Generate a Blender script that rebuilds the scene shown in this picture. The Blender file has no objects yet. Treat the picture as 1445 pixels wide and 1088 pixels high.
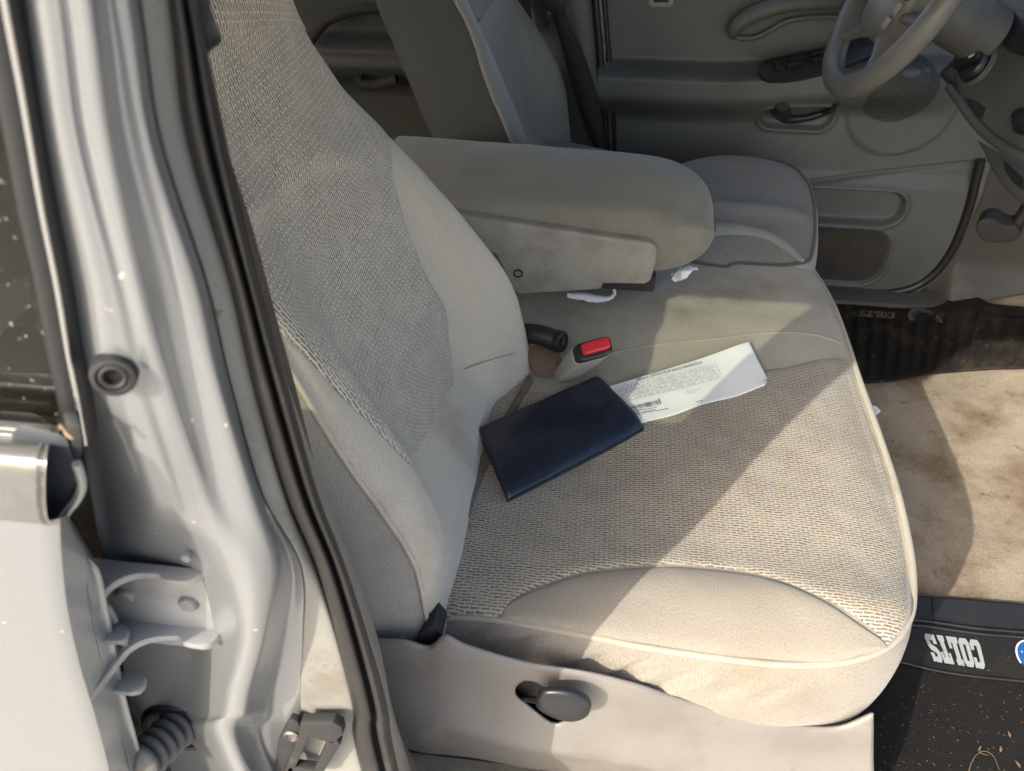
import bpy, bmesh, math, random
import numpy as np
from mathutils import Vector, Matrix, noise
random.seed(7)
S = bpy.context.scene
R = math.radians

# ---------------------------------------------------------------- camera
# car frame: +x = towards the dashboard, +y = towards the driver's side, +z = up; z 0 = passenger cushion top
F_PX, PITCH, YAW = 1100.0, 40.0, 7.0
CAM = np.array([0.1431, -0.4803, 0.74])
_p, _y = R(PITCH), R(YAW)
cf = np.array([-math.sin(_y)*math.cos(_p), math.cos(_y)*math.cos(_p), -math.sin(_p)])
cr = np.array([math.cos(_y), math.sin(_y), 0.0])
cu = np.cross(cr, cf)
cam = bpy.data.objects.new('camera', bpy.data.cameras.new('camera'))
S.collection.objects.link(cam); S.camera = cam
cam.matrix_world = Matrix(((cr[0], cu[0], -cf[0], CAM[0]), (cr[1], cu[1], -cf[1], CAM[1]), (cr[2], cu[2], -cf[2], CAM[2]), (0, 0, 0, 1)))
cam.data.sensor_width = 36; cam.data.lens = F_PX/1445*36
cam.data.clip_start = 0.01; cam.data.clip_end = 500
cam.data.dof.use_dof = True; cam.data.dof.focus_distance = 0.95; cam.data.dof.aperture_fstop = 11

# ---------------------------------------------------------------- light
SUN_EL, AZ = 34.0, 53.0                      # light travels towards azimuth AZ (from +x to +y)
w = bpy.data.worlds.new("World"); S.world = w; w.use_nodes = True
nt = w.node_tree; bg = nt.nodes['Background']
sky = nt.nodes.new('ShaderNodeTexSky'); sky.sky_type = 'NISHITA'; sky.sun_disc = False
sky.sun_elevation = R(SUN_EL); sky.sun_rotation = R(180 + 90 - AZ)
nt.links.new(sky.outputs[0], bg.inputs[0]); bg.inputs[1].default_value = 0.15; sky.dust_density = 4.0; sky.ozone_density = .6; sky.air_density = 1.0
sl = bpy.data.lights.new('sun', 'SUN'); sl.energy = 2.0; sl.angle = R(0.5); sl.color = (1, .95, .86)
so = bpy.data.objects.new('sun', sl); S.collection.objects.link(so)
sd = Vector((math.cos(R(AZ))*math.cos(R(SUN_EL)), math.sin(R(AZ))*math.cos(R(SUN_EL)), -math.sin(R(SUN_EL))))
so.rotation_euler = sd.to_track_quat('-Z', 'Y').to_euler()
S.view_settings.view_transform = 'Standard'; S.view_settings.look = 'None'
S.view_settings.exposure = 1.42; S.view_settings.gamma = 1
S.cycles.max_bounces = 8; S.cycles.diffuse_bounces = 5; S.cycles.use_denoising = True

# ---------------------------------------------------------------- helpers
def at(px, py, ax, v):
    """point on the real plane ax = v seen at a pixel of the photograph"""
    d = (px-722.5)/F_PX*cr - (py-544)/F_PX*cu + cf
    i = 'xyz'.index(ax)
    return CAM + (v-CAM[i])/d[i]*d

def atn(px, py, p0, n):
    d = (px-722.5)/F_PX*cr - (py-544)/F_PX*cu + cf
    p0, n = np.array(p0, float), np.array(n, float)
    return CAM + ((p0-CAM) @ n)/(d @ n)*d

def link(o, parent=None):
    S.collection.objects.link(o)
    if parent is not None:
        o.parent = parent
    return o

def root(name, label, cat, loc=(0, 0, 0), group=None):
    o = bpy.data.objects.new(name, None); o.empty_display_size = .05
    o.location = Vector(loc); o['label'] = label; o['category'] = cat
    if group: o['group'] = group
    S.collection.objects.link(o)
    return o

def wl(o):
    v = Vector((0, 0, 0))
    while o is not None:
        v += o.location; o = o.parent
    return v

def mk(name, verts, faces, mat, parent=None, uv=None, smooth=True, sharp=None):
    me = bpy.data.meshes.new(name)
    off = np.array(wl(parent)) if parent is not None else np.zeros(3)
    V = np.array(verts, float) - off
    me.from_pydata(V.tolist(), [], [list(map(int, f)) for f in faces])
    if uv is not None:
        l = me.uv_layers.new(name='UVMap')
        idx = np.zeros(len(me.loops), dtype=np.int32); me.loops.foreach_get('vertex_index', idx)
        l.data.foreach_set('uv', np.array(uv, float)[idx].ravel())
    if mat: me.materials.append(mat)
    me.polygons.foreach_set('use_smooth', [smooth]*len(me.polygons))
    if sharp is not None and smooth:
        bm = bmesh.new(); bm.from_mesh(me)
        for e in bm.edges:
            if len(e.link_faces) == 2 and e.calc_face_angle(0) > R(sharp): e.smooth = False
        bm.to_mesh(me); bm.free()
    me.validate(); me.update()
    return link(bpy.data.objects.new(name, me), parent)

def tag(o, label, cat, group=None, kind=None):
    o['label'] = label; o['category'] = cat
    if group: o['group'] = group
    if kind: o['kind'] = kind
    return o

def structure(o, label=None):
    o['kind'] = 'structure'
    if label: o['label'] = label
    return o

def cat_rom(P, n, closed=False):
    """resample a polyline of control points [m,k] to n points with centripetal-like Catmull-Rom, arc-length uniform"""
    P = np.array(P, float)
    m = len(P)
    if closed: Q = np.vstack([P[-1], P, P[0], P[1]]); segs = m
    else: Q = np.vstack([2*P[0]-P[1], P, 2*P[-1]-P[-2]]); segs = m-1
    out = []
    K = 12
    for i in range(segs):
        p0, p1, p2, p3 = Q[i:i+4]
        for k in range(K):
            t = k/K
            out.append(.5*((2*p1)+(-p0+p2)*t+(2*p0-5*p1+4*p2-p3)*t*t+(-p0+3*p1-3*p2+p3)*t**3))
    out.append(P[0] if closed else P[-1])
    out = np.array(out)
    L = np.r_[0, np.cumsum(np.linalg.norm(np.diff(out, axis=0), axis=1))]
    tt = np.linspace(0, L[-1], n+1 if closed else n)
    res = np.stack([np.interp(tt, L, out[:, j]) for j in range(P.shape[1])], 1)
    return res[:-1] if closed else res

def cr_param(P, n):
    """Catmull-Rom uniform in the control parameter (keeps columns of a net aligned)"""
    P = np.array(P, float); m = len(P)
    Q = np.concatenate([[2*P[0]-P[1]], P, [2*P[-1]-P[-2]]])
    out = []
    for t in np.linspace(0, m-1-1e-9, n):
        i = int(t); f = t-i
        p0, p1, p2, p3 = Q[i:i+4]
        out.append(.5*((2*p1)+(-p0+p2)*f+(2*p0-5*p1+4*p2-p3)*f*f+(-p0+3*p1-3*p2+p3)*f**3))
    return np.array(out)

def net(C, nu, nv):
    """control net C[rows][cols][3] -> smooth grid [nu][nv][3]"""
    C = np.array(C, float)
    A = cr_param(C, nu)
    return np.swapaxes(cr_param(np.swapaxes(A, 0, 1), nv), 0, 1)

def grid_faces(nu, nv, cu_=False, cv_=False, off=0, flip=False):
    f = []
    for i in range(nu if cu_ else nu-1):
        for j in range(nv if cv_ else nv-1):
            a = i*nv+j; b = i*nv+(j+1) % nv; c = ((i+1) % nu)*nv+(j+1) % nv; d = ((i+1) % nu)*nv+j
            f.append((a+off, d+off, c+off, b+off) if flip else (a+off, b+off, c+off, d+off))
    return f

def grid_uv(G):
    """metric uv from arc lengths"""
    nu, nv = G.shape[:2]
    U = np.zeros((nu, nv)); V = np.zeros((nu, nv))
    U[1:] = np.cumsum(np.linalg.norm(np.diff(G, axis=0), axis=2), axis=0)
    V[:, 1:] = np.cumsum(np.linalg.norm(np.diff(G, axis=1), axis=2), axis=1)
    U = np.repeat(U.mean(1)[:, None], nv, 1)
    return np.stack([U, V - V[:, nv//2:nv//2+1]], -1).reshape(-1, 2)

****

Working from the lines above, reproduce the material exactly and exclude its pictures.

Generate a Blender script that rebuilds the scene shown in this picture. The Blender file has no objects yet. Treat the picture as 1445 pixels wide and 1088 pixels high.
import bpy, bmesh, math, random
import numpy as np
from mathutils import Vector, Matrix, noise
random.seed(7)
S = bpy.context.scene
R = math.radians

# ---------------------------------------------------------------- camera
# car frame: +x = towards the dashboard, +y = towards the driver's side, +z = up; z 0 = passenger cushion top
F_PX, PITCH, YAW = 1100.0, 40.0, 7.0
CAM = np.array([0.1431, -0.4803, 0.74])
_p, _y = R(PITCH), R(YAW)
cf = np.array([-math.sin(_y)*math.cos(_p), math.cos(_y)*math.cos(_p), -math.sin(_p)])
cr = np.array([math.cos(_y), math.sin(_y), 0.0])
cu = np.cross(cr, cf)
cam = bpy.data.objects.new('camera', bpy.data.cameras.new('camera'))
S.collection.objects.link(cam); S.camera = cam
cam.matrix_world = Matrix(((cr[0], cu[0], -cf[0], CAM[0]), (cr[1], cu[1], -cf[1], CAM[1]), (cr[2], cu[2], -cf[2], CAM[2]), (0, 0, 0, 1)))
cam.data.sensor_width = 36; cam.data.lens = F_PX/1445*36
cam.data.clip_start = 0.01; cam.data.clip_end = 500
cam.data.dof.use_dof = True; cam.data.dof.focus_distance = 0.95; cam.data.dof.aperture_fstop = 11

# ---------------------------------------------------------------- light
SUN_EL, AZ = 34.0, 53.0                      # light travels towards azimuth AZ (from +x to +y)
w = bpy.data.worlds.new("World"); S.world = w; w.use_nodes = True
nt = w.node_tree; bg = nt.nodes['Background']
sky = nt.nodes.new('ShaderNodeTexSky'); sky.sky_type = 'NISHITA'; sky.sun_disc = False
sky.sun_elevation = R(SUN_EL); sky.sun_rotation = R(180 + 90 - AZ)
nt.links.new(sky.outputs[0], bg.inputs[0]); bg.inputs[1].default_value = 0.15; sky.dust_density = 4.0; sky.ozone_density = .6; sky.air_density = 1.0
sl = bpy.data.lights.new('sun', 'SUN'); sl.energy = 2.0; sl.angle = R(0.5); sl.color = (1, .95, .86)
so = bpy.data.objects.new('sun', sl); S.collection.objects.link(so)
sd = Vector((math.cos(R(AZ))*math.cos(R(SUN_EL)), math.sin(R(AZ))*math.cos(R(SUN_EL)), -math.sin(R(SUN_EL))))
so.rotation_euler = sd.to_track_quat('-Z', 'Y').to_euler()
S.view_settings.view_transform = 'Standard'; S.view_settings.look = 'None'
S.view_settings.exposure = 1.42; S.view_settings.gamma = 1
S.cycles.max_bounces = 8; S.cycles.diffuse_bounces = 5; S.cycles.use_denoising = True

# ---------------------------------------------------------------- helpers
def at(px, py, ax, v):
    """point on the real plane ax = v seen at a pixel of the photograph"""
    d = (px-722.5)/F_PX*cr - (py-544)/F_PX*cu + cf
    i = 'xyz'.index(ax)
    return CAM + (v-CAM[i])/d[i]*d

def atn(px, py, p0, n):
    d = (px-722.5)/F_PX*cr - (py-544)/F_PX*cu + cf
    p0, n = np.array(p0, float), np.array(n, float)
    return CAM + ((p0-CAM) @ n)/(d @ n)*d

def link(o, parent=None):
    S.collection.objects.link(o)
    if parent is not None:
        o.parent = parent
    return o

def root(name, label, cat, loc=(0, 0, 0), group=None):
    o = bpy.data.objects.new(name, None); o.empty_display_size = .05
    o.location = Vector(loc); o['label'] = label; o['category'] = cat
    if group: o['group'] = group
    S.collection.objects.link(o)
    return o

def wl(o):
    v = Vector((0, 0, 0))
    while o is not None:
        v += o.location; o = o.parent
    return v

def mk(name, verts, faces, mat, parent=None, uv=None, smooth=True, sharp=None):
    me = bpy.data.meshes.new(name)
    off = np.array(wl(parent)) if parent is not None else np.zeros(3)
    V = np.array(verts, float) - off
    me.from_pydata(V.tolist(), [], [list(map(int, f)) for f in faces])
    if uv is not None:
        l = me.uv_layers.new(name='UVMap')
        idx = np.zeros(len(me.loops), dtype=np.int32); me.loops.foreach_get('vertex_index', idx)
        l.data.foreach_set('uv', np.array(uv, float)[idx].ravel())
    if mat: me.materials.append(mat)
    me.polygons.foreach_set('use_smooth', [smooth]*len(me.polygons))
    if sharp is not None and smooth:
        bm = bmesh.new(); bm.from_mesh(me)
        for e in bm.edges:
            if len(e.link_faces) == 2 and e.calc_face_angle(0) > R(sharp): e.smooth = False
        bm.to_mesh(me); bm.free()
    me.validate(); me.update()
    return link(bpy.data.objects.new(name, me), parent)

def tag(o, label, cat, group=None, kind=None):
    o['label'] = label; o['category'] = cat
    if group: o['group'] = group
    if kind: o['kind'] = kind
    return o

def structure(o, label=None):
    o['kind'] = 'structure'
    if label: o['label'] = label
    return o

def cat_rom(P, n, closed=False):
    """resample a polyline of control points [m,k] to n points with centripetal-like Catmull-Rom, arc-length uniform"""
    P = np.array(P, float)
    m = len(P)
    if closed: Q = np.vstack([P[-1], P, P[0], P[1]]); segs = m
    else: Q = np.vstack([2*P[0]-P[1], P, 2*P[-1]-P[-2]]); segs = m-1
    out = []
    K = 12
    for i in range(segs):
        p0, p1, p2, p3 = Q[i:i+4]
        for k in range(K):
            t = k/K
            out.append(.5*((2*p1)+(-p0+p2)*t+(2*p0-5*p1+4*p2-p3)*t*t+(-p0+3*p1-3*p2+p3)*t**3))
    out.append(P[0] if closed else P[-1])
    out = np.array(out)
    L = np.r_[0, np.cumsum(np.linalg.norm(np.diff(out, axis=0), axis=1))]
    tt = np.linspace(0, L[-1], n+1 if closed else n)
    res = np.stack([np.interp(tt, L, out[:, j]) for j in range(P.shape[1])], 1)
    return res[:-1] if closed else res

def cr_param(P, n):
    """Catmull-Rom uniform in the control parameter (keeps columns of a net aligned)"""
    P = np.array(P, float); m = len(P)
    Q = np.concatenate([[2*P[0]-P[1]], P, [2*P[-1]-P[-2]]])
    out = []
    for t in np.linspace(0, m-1-1e-9, n):
        i = int(t); f = t-i
        p0, p1, p2, p3 = Q[i:i+4]
        out.append(.5*((2*p1)+(-p0+p2)*f+(2*p0-5*p1+4*p2-p3)*f*f+(-p0+3*p1-3*p2+p3)*f**3))
    return np.array(out)

def net(C, nu, nv):
    """control net C[rows][cols][3] -> smooth grid [nu][nv][3]"""
    C = np.array(C, float)
    A = cr_param(C, nu)
    return np.swapaxes(cr_param(np.swapaxes(A, 0, 1), nv), 0, 1)

def grid_faces(nu, nv, cu_=False, cv_=False, off=0, flip=False):
    f = []
    for i in range(nu if cu_ else nu-1):
        for j in range(nv if cv_ else nv-1):
            a = i*nv+j; b = i*nv+(j+1) % nv; c = ((i+1) % nu)*nv+(j+1) % nv; d = ((i+1) % nu)*nv+j
            f.append((a+off, d+off, c+off, b+off) if flip else (a+off, b+off, c+off, d+off))
    return f

def grid_uv(G):
    """metric uv from arc lengths"""
    nu, nv = G.shape[:2]
    U = np.zeros((nu, nv)); V = np.zeros((nu, nv))
    U[1:] = np.cumsum(np.linalg.norm(np.diff(G, axis=0), axis=2), axis=0)
    V[:, 1:] = np.cumsum(np.linalg.norm(np.diff(G, axis=1), axis=2), axis=1)
    U = np.repeat(U.mean(1)[:, None], nv, 1)
    return np.stack([U, V - V[:, nv//2:nv//2+1]], -1).reshape(-1, 2)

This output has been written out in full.